Помню, как 5 марта к нам зашла соседка — мы жили в коммунальной квартире, естественно. Соседка Феоктиста Сильвестровна была украинка, она сбежала и укрылась в Москве от голодомора. Она пришла к нам в комнату, что редко случалось, и с таким несколько напряженным и чуть-чуть улыбающимся лицом сказала: «Включите скорее радио». И ушла. Мы включили радио, там передавали сводки о том, что у Сталина — что там? Удар, консилиум. И я… Ничего.
Родители — те с интересом послушали радио. И потом включали его несколько раз за день, что, вообще говоря, было необычно для нашей семьи — у нас радио почти всегда было выключено.
Я тогда был во втором классе. В школе все эти дни после смерти занятий не было, сидел дома. Потом, через три или четыре дня, на другой день после похорон, пошел в школу. Мы носили форму — ее тогда в школах еще не ввели, но мы носили такие черные гимнастерки. И вот на эти гимнастерки нам велели нашить такую траурную полосочку, красную и черную. Вот и все.
Вообще, насколько я видел, в моем ближайшем окружении никто огорчен не был совершенно. Ни соседи, ни во дворе. Например, у нас на третьем этаже жил одноногий сапожник дядя Вася. Он, как всегда выпивал и улыбался, так и в эти дни выпивал и улыбался.
Когда я пришел в школу, наша учительница начальной школы сидела и плакала. На меня это произвело громадное впечатление — я совершенно не мог понять, почему она плачет. И, по-моему, большинство моих соучеников не понимали, что там такое, чего плакать-то. Это была мужская школа. Мы-то как обычно бегали на перемене.
Так вот, кроме этой плачущей учительницы, я никакого народного горя не заметил. И хотя мы жили в двух шагах от Тверского бульвара, что там творилось в день похорон, я не знал. Помню, гудок гудел — долго, целую минуту, кажется. И мне было интересно, как долго он будет гудеть.

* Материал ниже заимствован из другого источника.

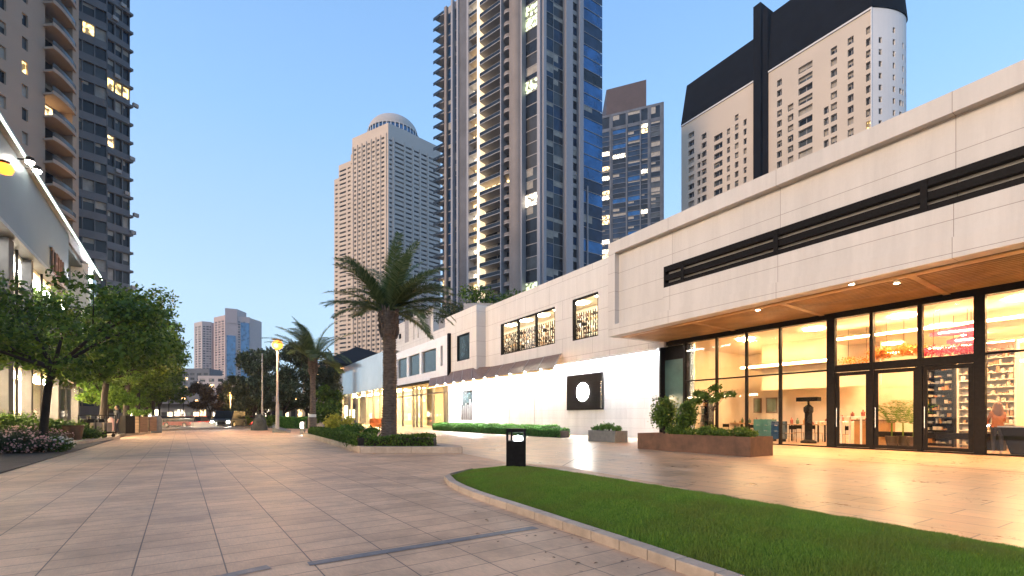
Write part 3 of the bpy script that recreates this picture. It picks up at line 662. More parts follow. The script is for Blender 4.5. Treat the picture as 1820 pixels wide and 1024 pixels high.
# ------------------------------------------------------------------ towers
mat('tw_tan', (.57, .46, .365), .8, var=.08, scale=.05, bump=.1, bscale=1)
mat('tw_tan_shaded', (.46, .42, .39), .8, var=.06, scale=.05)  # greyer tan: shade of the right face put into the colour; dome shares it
mat('tw_beige', (.36, .27, .21), .8, var=.07, scale=.08, bump=.15, bscale=2)
mat('tw_cream', (.54, .465, .39), .8, var=.06, scale=.06)
emis('uplight_glow', (1, .74, .42), .5)  # emission that stands in for warm uplight on one tower pier
mat('tw_white', (.62, .62, .63), .7, var=.06, scale=.06)
mat('tw_black', (.006, .006, .008), .8, var=.3, scale=.3, spec=.1)
mat('tw_grey', (.13, .135, .15), .75, var=.2, scale=.2, bump=.2, bscale=2)
mat('tw_spandrel', (.085, .10, .13), .7, var=.35, scale=.25)
mat('tw_pier_brown', (.23, .195, .18), .7, var=.15, scale=.15)
mat('tw_pier_dark', (.10, .10, .115), .6, var=.25, scale=.2)
mat('tw_fin', (.30, .295, .32), .5, var=.06)
mat('tw_slab', (.32, .30, .295), .6, var=.1)
mat('tw_pink', (.48, .36, .33), .8, var=.06, scale=.05)
mat('tw_far', (.47, .40, .38), .8, var=.06, scale=.05)
mat('tw_roof_brown', (.06, .04, .04), .7, var=.2, scale=.2)
mat('curtain', (.30, .28, .25), .6, var=.3, scale=1)
towerglass('tg_dark', (.012, .016, .024), spec=.3, rough=.2); towerglass('tg_navy', (.012, .03, .07), rough=.2, spec=.35); towerglass('tg_blue', (.025, .10, .23), metal=.6, rough=.08, spec=1)
towerglass('tg_grey', (.06, .07, .08), spec=.3, rough=.2); mat('tg_darker', (.02, .02, .022), .3, var=.4, scale=.5)  # second one is a near-black pane with mottled tone
towerglass('tg_sky', (.07, .15, .26), metal=.7, rough=.1)
GL = ['tg_dark', 'tg_darker', 'curtain', 'lit_warm', 'lit_white', 'lit_green', 'tg_navy', 'tg_blue', 'tg_grey', 'lit_yellow', 'tw_fin']
gi = {k: i for i, k in enumerate(GL)}
def pk(weights):
    ks = [gi[k] for k in weights]; ws = list(weights.values())
    return lambda c, r: random.choices(ks, ws)[0]
def seg(A, B, ua, ub):                            # sub-segment of the face through A with vanishing point vp
    return line_at(A, B, ua), line_at(A, B, ub)
def bay(wins, wall, C, vp, ua, ub, z0, z1, fh, style, wset=.0, wm=0, band=.5, pick=None, n=1):
    A, B = seg(C, vp, ua, ub); A, B = Vector(A), Vector(B); d = (B-A); LN = d.length; d.normalize(); nv = Vector((d.y, -d.x))
    A2, B2 = A-nv*wset, B-nv*wset
    rows = []; z = z0
    while z+fh <= z1+.01: rows.append((z+band, z+fh)); z += fh
    cols = [(LN*i/n+(.06 if n > 1 else 0), LN*(i+1)/n-(.06 if n > 1 else 0)) for i in range(n)]
    grid_wall(wall, wins, A2, B2, cols, rows, z0, z1, .12, pick, wm, reveal=False)
    return A, B, nv
def pier(mb, C, vp, ua, ub, z0, z1, proud=.6, back=2.0, m=0):
    A, B = seg(C, vp, ua, ub); A, B = Vector(A), Vector(B); d = (B-A).normalized(); n = Vector((d.y, -d.x))
    mb.ext([tuple(A+n*proud), tuple(B+n*proud), tuple(B-n*back), tuple(A-n*back)], z0, z1, m)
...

Так что у меня каких-то особенных воспоминаний об этих днях нет. Разве что могу пересказать историю, которую мне уже позднее, вернувшись из ссылки, рассказывал Варлам Тихонович Шаламов. Он тогда жил на Беговой, там такие писательские домики. И он рассказывал, как, по-моему, писатель Панферов, который пил запоем, вышел на Беговую, размахивал бутылкой, пьяный, и кричал: «Сдох пахан!» И никто на него не обращал внимания, люди проходили с железными лицами. Достоверности у этой истории — процентов пять, но все-таки это шаламовский рассказ.